>> START

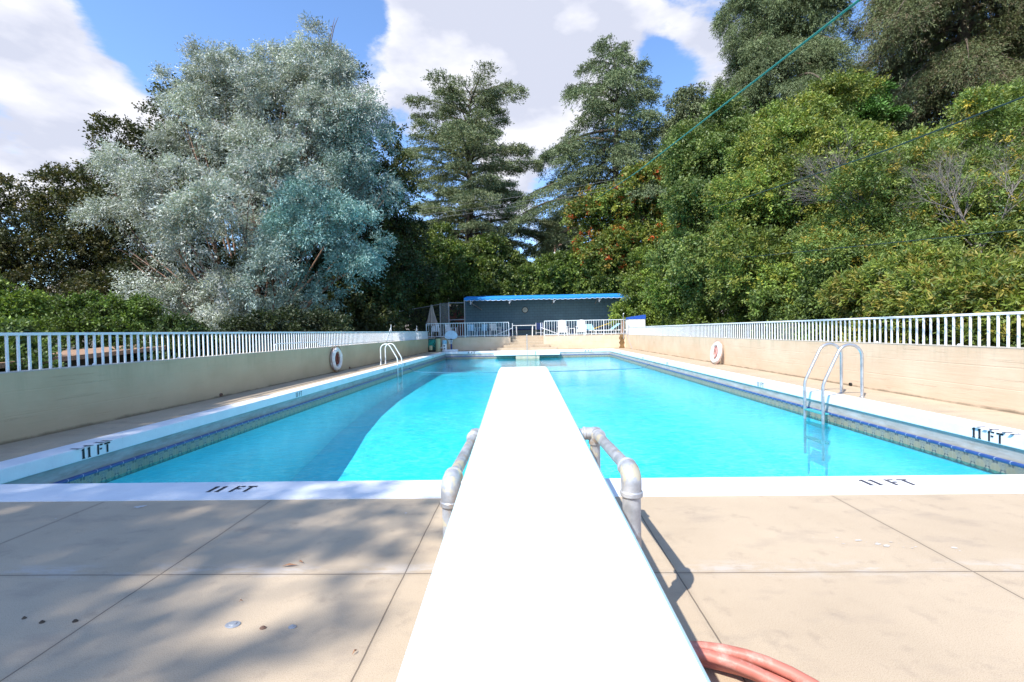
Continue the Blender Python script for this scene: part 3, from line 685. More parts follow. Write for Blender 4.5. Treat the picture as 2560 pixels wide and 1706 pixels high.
# ---------------------------------------------------------------- life rings
def ring(loc, lean, label, face, mats, rope_mat, spin=0):
    t = thing('life_ring', loc, label, 'life ring', 'life rings at the side walls')
    t.rotation_euler = (0, lean, 0)
    mb = MB(); mb.torus((0, 0, 0), .292, .072, 'x', 48, 16)
    o = mb.build('ring', mats, t, smooth=True)
    for k in range(4):
        a = spin+k*math.pi/2
        mb = MB(); mb.torus((0, 0, 0), .292, .0765, 'x', 5, 16, a-.13, a+.13); mb.build('band', m_white, t, smooth=True)
    # grab rope looping outside
    q = []
    for i in range(65):
        a = spin+2*math.pi*i/64; rr = .372+.05*abs(math.sin(2*(a-spin))); q.append((.01*face, rr*math.cos(a), rr*math.sin(a)))
    mb = MB(); mb.tube(q, .008, 6); mb.build('grab_rope', rope_mat, t, smooth=True)
    mb = MB()
    rg = random.Random(4)
    for j in range(7):
        w = .05+.11*rg.random(); zc = -.02+.08*rg.random(); hh = .12+.09*rg.random(); x = -.03*face+.012*j*face
        q = [(x, w*math.sin(a)*.8, zc+hh*math.cos(a)) for a in [2*math.pi*i/20 for i in range(21)]]
        mb.tube(q, .012, 6)
    mb.build('coiled_line', rope_mat, t, smooth=True)
    return t
ring((-5.965, 14.50, .425), 0, 'white life ring hanging on the shaded left wall', 1, m_ring, m_ringdark, .4)
ring((6.23, 15.30, .375), R(9), 'white life ring with faded pink rope leaning against the sunlit right wall', -1, m_ring, m_ringpink, .7)

# ---------------------------------------------------------------- pool centre pole, float rope, hook pole
t = thing('grab_pole', (.115, 26.85, -1.0), 'thin grey upright pole standing in the water at the entry steps', 'pole')
mb = MB(); mb.tube([(0, 0, 0), (0, 0, 1.96)], .021, 10); mb.build('shaft', m_grey, t, smooth='auto')
mb = MB(); mb.lathe([(.03, 1.95), (.032, 1.985), (.012, 2.0)], 0, 0, 10); mb.build('cap', m_white, t, smooth='auto')
q = []
for i in range(60):
    k = i/59; q.append((IX0+.0+(IX1-IX0)*k, 19.4-1.2*math.sin(math.pi*k)*(.9 if k < .5 else .75), WZ+.004+(.02*(abs(k-.5)*2)**30)*8))
mb = MB(); mb.tube(q, .010, 6); tag(mb.build('float_line', m_rope, smooth=True), 'thin dark rope strung across the pool before the shallow end', 'rope')
mb = MB(); mb.tube([(6.36, 29.42, 1.0), (6.36, 27.75, .02)], .018, 8); tag(mb.build('reach_pole', m_grey, smooth='auto'), 'grey metal pole leaning down the corner of the right wall', 'pole')
t = thing('shower', (6.22, 29.46, 0), 'slim outdoor shower pipe rising at the right end of the terrace railing', 'shower')
mb = MB(); mb.tube([(0, 0, .6), (0, 0, 2.12), (0, -.02, 2.18), (0, -.10, 2.21)], .019, 10); mb.build('riser', m_grey, t, smooth='auto')
mb = MB(); mb.lathe([(.02, 0), (.05, -.05), (.05, -.06)], 0, 0, 12); mb.build('shower_head', m_grey, t, smooth='auto', loc=(0, -.12, 2.21))
# rust stain is modelled as mineral crust on the wall face
mb = MB(); v_ = []
for i in range(15):
    z = .86-.85*i/14; w = .17-.05*math.sin(i*1.3)-.02*i/14; v_ += [(6.10-w*.8+.01*math.sin(i*2.2), 29.494, z), (6.20+w*.45, 29.494, z)]
mb.add(v_, [(2*i, 2*i+1, 2*i+3, 2*i+2) for i in range(14)])
o = mb.build('mineral_stain', simple('brown_mineral_stain', (.17, .10, .04), .9, var=.5, scale=5), [x for x in bpy.data.objects if x.get('label', '').startswith('buff end wall right')][0])
o.matrix_parent_inverse = Matrix.Translation(o.parent.location).inverted()

# ---------------------------------------------------------------- deck corner equipment
t = thing('hose_reel', (-5.86, 29.08, 0), 'dark green hose reel box with teal hose in the far left corner', 'hose reel')
mb = MB(); mb.box(-.26, .26, -.18, .18, .12, .82); mb.build('case', m_green, t, bevel=.03)
mb = MB()
rg = random.Random(8)
for j in range(6):
    q = [(.20*math.sin(a+j)*(.7+.08*j)+.02*j-.05, -.21-.012*j, .52+.22*math.cos(a*1.0+j*.5)) for a in [2*math.pi*i/18 for i in range(19)]]; mb.tube(q, .017, 6)
mb.tube([(-.15, -.24, .75), (.0, -.26, .5), (.2, -.25, .32)], .02, 6); mb.tube([(.18, -.24, .78), (-.0, -.27, .55), (-.2, -.25, .25)], .02, 6)
mb.build('hose', m_teal, t, smooth=True)
mb = MB(); mb.box(-.24, .24, -.24, .16, .0, .12); mb.build('base', m_dark, t, bevel=.01)
mb = MB(); mb.lathe([(.10, .12), (.12, .34), (.10, .40)], -.02, -.32, 14); mb.build('bucket', m_beigebin, t, smooth='auto')
t = thing('trash_bin', (-5.47, 29.1, 0), 'tall beige bin with dark lid beside the hose reel', 'bin')
mb = MB(); mb.lathe([(.155, .0), (.165, .08), (.185, .80), (.195, .83)], 0, 0, 22); mb.build('body', m_beigebin, t, smooth='auto')
mb = MB(); mb.lathe([(.20, .83), (.205, .86), (.17, .90), (.05, .92)], 0, 0, 22); mb.build('lid', m_dark, t, smooth='auto')
t = thing('chlorine_drum', (-5.07, 29.1, 0), 'white drum with blue-grey top between the beige bin and the hoop', 'drum')
mb = MB(); mb.lathe([(.145, 0), (.15, .03), (.15, .44), (.14, .48)], 0, 0, 20); mb.build('drum', m_plastic, t, smooth='auto')
mb = MB(); mb.lathe([(.142, .48), (.15, .50), (.15, .68), (.12, .72)], 0, 0, 20); mb.build('top', m_lblue, t, smooth='auto')
mb = MB(); mb.tube([(-.25, -.12, .24), (-.05, -.18, .25), (.02, -.17, .22)], .03, 8); mb.build('spout', m_plastic, t, smooth='auto')
mb = MB(); mb.lathe([(.05, 0), (.05, .012)], 0, 0, 12); o = mb.build('badge', m_navy, t, loc=(.0, -.150, .36)); o.rotation_euler = (R(90), 0, 0)
mb = MB(); mb.lathe([(.04, 0), (.045, .03)], 0, 0, 12); o = mb.build('knob', m_navy, t, loc=(.03, -.145, .20)); o.rotation_euler = (R(90), 0, 0)
t = thing('basketball_hoop', (-4.63, 28.98, 0), 'low poolside basketball hoop with grey fan-shaped backboard on a blue pole', 'basketball hoop')
mb = MB(); q = [(-.22, .0), (.22, 0)]+[(.40*math.cos(a), .20+.33*math.sin(a)) for a in [R(v) for v in range(-20, 201, 10)]]
v_ = [(x, -.02, .78+z) for x, z in q]+[(x, .02, .78+z) for x, z in q]; k = len(q)
mb.add(v_, [tuple(range(k)), tuple(range(2*k-1, k-1, -1))]+[(i, (i+1) % k, k+(i+1) % k, k+i) for i in range(k)]); mb.build('backboard', m_bboard, t)
mb = MB(); mb.tube([(0, .04, .03), (0, .04, .95)], .052, 14); mb.build('pole', m_bluepole, t, smooth='auto')
mb = MB(); mb.torus((0, -.22, .76), .16, .012, 'z', 24, 8); mb.box(-.05, .05, -.08, -.022, .72, .80); mb.build('rim', m_dark, t, smooth='auto')
mb = MB(); mb.box(-.42, .42, -.14, .22, 0, .13); mb.build('base', m_plastic, t, bevel=.03)
mb = MB(); n_ = 10
for i in range(n_):
    a = 2*math.pi*i/n_; b = a+2*math.pi/n_
    mb.tube([(.15*math.cos(a), -.22+.15*math.sin(a), .75), (.09*math.cos(b), -.22+.09*math.sin(b), .48)], .005, 4); mb.tube([(.15*math.cos(b), -.22+.15*math.sin(b), .75), (.09*math.cos(a), -.22+.09*math.sin(a), .48)], .005, 4)
mb.build('net', m_plastic, t)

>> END

### [Required task]
Repeat, word for word and with no pictures, only the lines running from the beginning of the data to the line that contains "ring((6.23, 15.30, .375), R(9), 'white".

### [Answer to the task]
Continue the Blender Python script for this scene: part 3, from line 685. More parts follow. Write for Blender 4.5. Treat the picture as 2560 pixels wide and 1706 pixels high.
# ---------------------------------------------------------------- life rings
def ring(loc, lean, label, face, mats, rope_mat, spin=0):
    t = thing('life_ring', loc, label, 'life ring', 'life rings at the side walls')
    t.rotation_euler = (0, lean, 0)
    mb = MB(); mb.torus((0, 0, 0), .292, .072, 'x', 48, 16)
    o = mb.build('ring', mats, t, smooth=True)
    for k in range(4):
        a = spin+k*math.pi/2
        mb = MB(); mb.torus((0, 0, 0), .292, .0765, 'x', 5, 16, a-.13, a+.13); mb.build('band', m_white, t, smooth=True)
    # grab rope looping outside
    q = []
    for i in range(65):
        a = spin+2*math.pi*i/64; rr = .372+.05*abs(math.sin(2*(a-spin))); q.append((.01*face, rr*math.cos(a), rr*math.sin(a)))
    mb = MB(); mb.tube(q, .008, 6); mb.build('grab_rope', rope_mat, t, smooth=True)
    mb = MB()
    rg = random.Random(4)
    for j in range(7):
        w = .05+.11*rg.random(); zc = -.02+.08*rg.random(); hh = .12+.09*rg.random(); x = -.03*face+.012*j*face
        q = [(x, w*math.sin(a)*.8, zc+hh*math.cos(a)) for a in [2*math.pi*i/20 for i in range(21)]]
        mb.tube(q, .012, 6)
    mb.build('coiled_line', rope_mat, t, smooth=True)
    return t
ring((-5.965, 14.50, .425), 0, 'white life ring hanging on the shaded left wall', 1, m_ring, m_ringdark, .4)
ring((6.23, 15.30, .375), R(9), 'white life ring with faded pink rope leaning against the sunlit right wall', -1, m_ring, m_ringpink, .7)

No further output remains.